Moscow Woman Sentenced to Prison for 'Hookah on Easter Bread' Video
Moscow Woman Sentenced to Prison for ‘Hookah on Easter Bread’ Video A joke on Instagram has landed a Moscow bar worker in a penal colony, and the fight over what that means for Russia now runs far beyond one ill‑judged video.
The case: blasphemy or overkill?
Twenty‑seven‑year‑old Ksenia Belousova posted an Easter clip of a hookah prepared “on a kulich,” the traditional Orthodox holiday bread, to roughly 650 followers. The video, soon amplified by pro‑Kremlin bloggers, triggered a criminal case for “insulting the feelings of believers” and ended with a sentence of three years and 25 days in a penal colony and 200 hours of mandatory labor.
Her new conviction was then merged with a previously suspended sentence for a 2025 drug offense, converting what had been a reprieve into real prison time. Belousova deleted the post, recorded a public apology, and her defense argued that the reaction was wildly disproportionate.
Opposition view: a harsh example
Opposition‑leaning outlet Novaya Gazeta frames the episode as yet another test case of Russia’s “offending religious feelings” law being wielded less as protection of faith and more as a tool of social control. One headline pointedly stresses that “the girl who filmed a video with a ‘hookah on kulich’ was sentenced to three years in prison” and highlights that her lawyer “considers the decision excessively harsh.”
A follow‑up report underscores the absurdity of a small Instagram audience turning into years behind bars: “Moscow Bar Employee Sentenced to Three Years in Prison for Video with ‘Hookah on Kulich.’”
The missing defense: faith and ‘traditional values’

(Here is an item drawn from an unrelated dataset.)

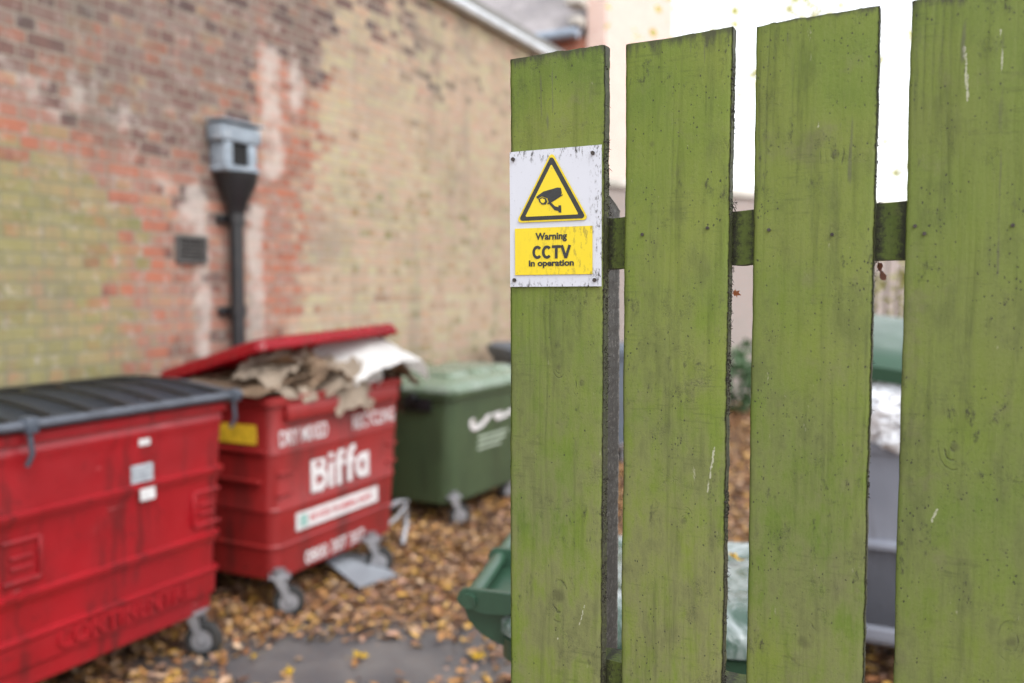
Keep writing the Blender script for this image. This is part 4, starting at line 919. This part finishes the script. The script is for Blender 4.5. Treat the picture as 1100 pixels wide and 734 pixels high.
# ================================================================== FENCE
# local frame: x along the boards (to the right and nearer), y away from the camera, z up; x = 0 is the middle of the first board
FO = Vector((0.0486, 0.955, 0)); RFN = math.atan2(-0.4532, 0.8914)
FN = empty('picket_fence', FO, RFN, 'green stained picket fence of broad upright boards with dark weathered edges', 'fence')
TOP = 1.951; BT = 0.0155
def fence_local(px, py, y=0.0):
    """where the sight line meets the plane y of the fence frame"""
    ex = Vector((math.cos(RFN), math.sin(RFN), 0)); ey = Vector((-math.sin(RFN), math.cos(RFN), 0))
    d = ray(px, py); o_ = Vector((0, 0, H)) - FO
    k = (y - o_.dot(ey)) / d.dot(ey); q_ = o_ + d * k
    return q_.dot(ex), q_.z
def board(x0, x1, z0, z1, th, seed, knots=(), marks=(), detail=True, name='picket', zdet=1.2, mat='wood', y0=0.0, slope=0.0, topd=0.03, tone=0.0, pale=()):
    wd = x1 - x0; nxx = 56 if detail else 8
    zs = [z0] + list(np.arange(max(z0 + 0.1, zdet), z1, 0.003 if detail else 0.05)) + [z1]
    hw = wd / 2; per = []          # cross-section, counter-clockwise seen from above: front, right, back, left
    for i in range(nxx + 1): per.append((-hw + wd * i / nxx, 0.0, 0))
    for k in (0.06, 0.2, 0.4, 0.6, 0.8, 0.94): per.append((hw, th * k, 1))
    for i in range(6): per.append((hw - wd * i / 5, th, 2))
    for k in (0.9, 0.6, 0.3, 0.1): per.append((-hw, th * k, 3))
    P = len(per); V = []; gr = []; kn = []; ed = []; tp = []; mk = []; kdl = []; pll = []
    for zi, z in enumerate(zs):
        jr = 0.0007 * mn.noise(Vector((seed * 3.1, 0, z * 45))) + 0.0009 * mn.noise(Vector((seed * 7.7, 3, z * 8))) + 0.0006 * mn.noise(Vector((seed, 9, z * 260)))
        jl = 0.0005 * mn.noise(Vector((seed * 5.3, 1, z * 60))) + 0.0010 * mn.noise(Vector((seed * 1.7, 6, z * 9)))
        for (x, y, sd) in per:
            t = (x + hw) / wd; xx = x + jr * t + jl * (1 - t)
            yy = y
            if sd == 0:                                  # arris worn round, front slightly cupped
                e_ = min(x + hw, hw - x); yy += 0.0016 * math.exp(-e_ / 0.0012) + 0.0012 * (2 * t - 1) ** 2 + 0.0003 * mn.noise(Vector((x * 60, seed, z * 12)))
            zz = z
            if zi == len(zs) - 1: zz = z + slope * x + 0.0016 * mn.noise(Vector((x * 90, seed, 0))) + 0.0008 * mn.noise(Vector((x * 320, seed, y * 200)))
            V.append((x0 + hw + xx, y0 + yy, zz))
            g = x + 0.012 * mn.noise(Vector((seed, x * 4, z * 1.6))) + 0.35 * (x - 0.3 * hw) ** 2 * math.sin(z * 2 + seed)
            kk = 0.0
            for (kx, kz, kr) in knots:
                dx, dz = x - kx, (z - kz) * 0.45; rr = math.hypot(dx, dz)
                g += kr * 0.9 * math.exp(-(rr / (kr * 2.6)) ** 2) * (1 if dx >= 0 else -1) * min(1, abs(dx) / (kr * 0.6))
                kk = max(kk, math.exp(-((math.hypot(dx, z - kz)) / kr) ** 2))
            gr.append(g); kn.append(kk)
            kdl.append(min([math.hypot(x - kx, (z - kz) * 0.62) / kr for kx, kz, kr in knots] + [6.0]))
            p__ = 0.0
            for (ax, az, bx, bz, pw_) in pale:
                dx_, dz_ = bx - ax, bz - az; q = max(0, min(1, ((x - ax) * dx_ + (z - az) * dz_) / (dx_ * dx_ + dz_ * dz_)))
                p__ = max(p__, math.exp(-(math.hypot(x - ax - q * dx_, z - az - q * dz_) / pw_) ** 2))
            pll.append(p__)
            e_ = min(x + hw, hw - x); er = hw - x
            ed.append(max(0.92 * math.exp(-er / (0.0022 + 0.0030 * max(0, mn.noise(Vector((seed, 4, z * 16)))))), 0.36 * math.exp(-(x + hw) / 0.0012)) if sd == 0 else (0.88 if sd == 1 else 0.6))
            tp.append(math.exp(-(z1 - z) / topd))
            m_ = 0.0
            for (mx, mz0, mz1, mw) in marks:
                if mz0 - 0.01 < z < mz1 + 0.01:
                    wv = 0.0012 * mn.noise(Vector((z * 20, mx, seed)))
                    m_ = max(m_, math.exp(-((x - mx - wv) / mw) ** 2) * sm(mz0 - 0.01, mz0 + 0.01, z) * sm(mz1 + 0.01, mz1 - 0.01, z))
            mk.append(m_)
    Fc = []
    for zi in range(len(zs) - 1):
        for k in range(P): a = zi * P + k; b2 = zi * P + (k + 1) % P; Fc.append((a, b2, b2 + P, a + P))
    Fc.append(tuple(range(P))[::-1]); Fc.append(tuple((len(zs) - 1) * P + k for k in range(P)))
    me = bpy.data.meshes.new(name); me.from_pydata(V, [], Fc)
    for nm, arr in (('grain', gr), ('knot', kn), ('edge', ed), ('topdark', tp), ('mark', mk), ('kd', kdl), ('pale', pll), ('tone', [tone] * len(V))):
        a = me.attributes.new(nm, 'FLOAT', 'POINT'); a.data.foreach_set('value', np.array(arr, dtype=np.float32))
    o = linkme(name, me, M[mat], FN, 50)
    return o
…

On the other side, officials, prosecutors, and Orthodox activists clearly see such cases as defending sacred symbols and enforcing “traditional values” online—but their arguments barely surface in independent coverage. What remains is a stark contrast: a state insisting that sacred bread needs protection through prison terms, and critics warning that when satire and bad taste become felonies, almost anyone with a camera can be next.